Houston Evergreen Cemetery: Remains displaced from historic Black cemetery in Fifth Ward to be reinterred

Houston Evergreen Cemetery: Remains displaced from historic Black cemetery in Fifth Ward to be reinterred


HOUSTON, Texas (KTRK) — The remains of 39 African Americans were reinterred Thursday in a ceremony at Evergreen Negro Cemetery near Fifth Ward.

The cemetery, which contains the remains of war veterans, formerly enslaved people, and others, was founded in the late 1800s, according to the Evergreen Negro Cemetery Restoration Project.

“We’ve been working on this for three years, getting the individuals reinterred back into this sacred space,” Zanitra Wells, who has family buried at the cemetery, said. “We are just proud to have these people back into this rightful pace because when people put them here that’s where they expected them to stay and not be desecrated and they were moved so we wanted to right that wrong and put them back in that place where they are supposed to be.”

The agency says the cemetery suffered as Houston grew, especially in the mid-20th century, during the construction of Interstate 10 near Lockwood Drive.

RELATED: Historic black cemetery in Houston in need of cleanup

Evergreen was bisected during that time, which the agency explains forced the relocation of bodies to other cemeteries in the area. In 2023, during a METRO construction project, it was discovered that some bodies weren’t actually interred in other cemeteries.

The cemetery is one of the roughly 4,000 historic black cemeteries across Texas that were in substandard conditions.

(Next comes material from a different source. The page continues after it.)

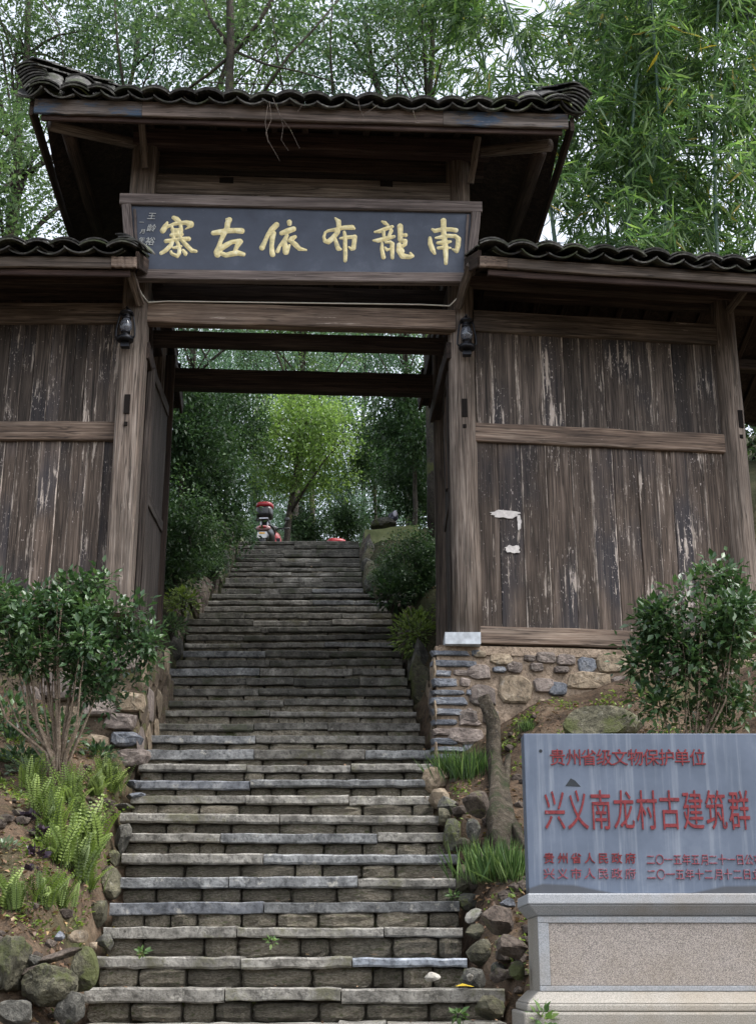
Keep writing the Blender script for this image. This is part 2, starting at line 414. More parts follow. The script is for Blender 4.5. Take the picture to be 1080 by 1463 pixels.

During a visit there back in 2018, ABC13 saw the cemetery had chip bags, overgrown brush, and broken headstones.

In the years since the 39 bodies were discovered, the Evergreen Negro Cemetery Restoration Project says there are likely hundreds more buried in the area, including underneath Lockwood Drive.

“They are not forgotten, and I want to know where they are and share it with the rest of our family,” Brenda Brown, who has family buried in the cemetery, said.

Lisa Jedkins, the founding member of Project RESPECT, an organization tasked with providing the deceased with a proper burial place, told Eyewitness News in 2018 that the final phase will turn the cemetery into an outdoor museum where people can learn about Houston’s forgotten figures.

SEE ALSO: Restoration process moves forward for Fifth Ward’s historic Evergreen Negro Cemetery

“We are coming together as one, you saw all the different people who is coming as a team to tell the history of this area and their stories,” Jedkins said.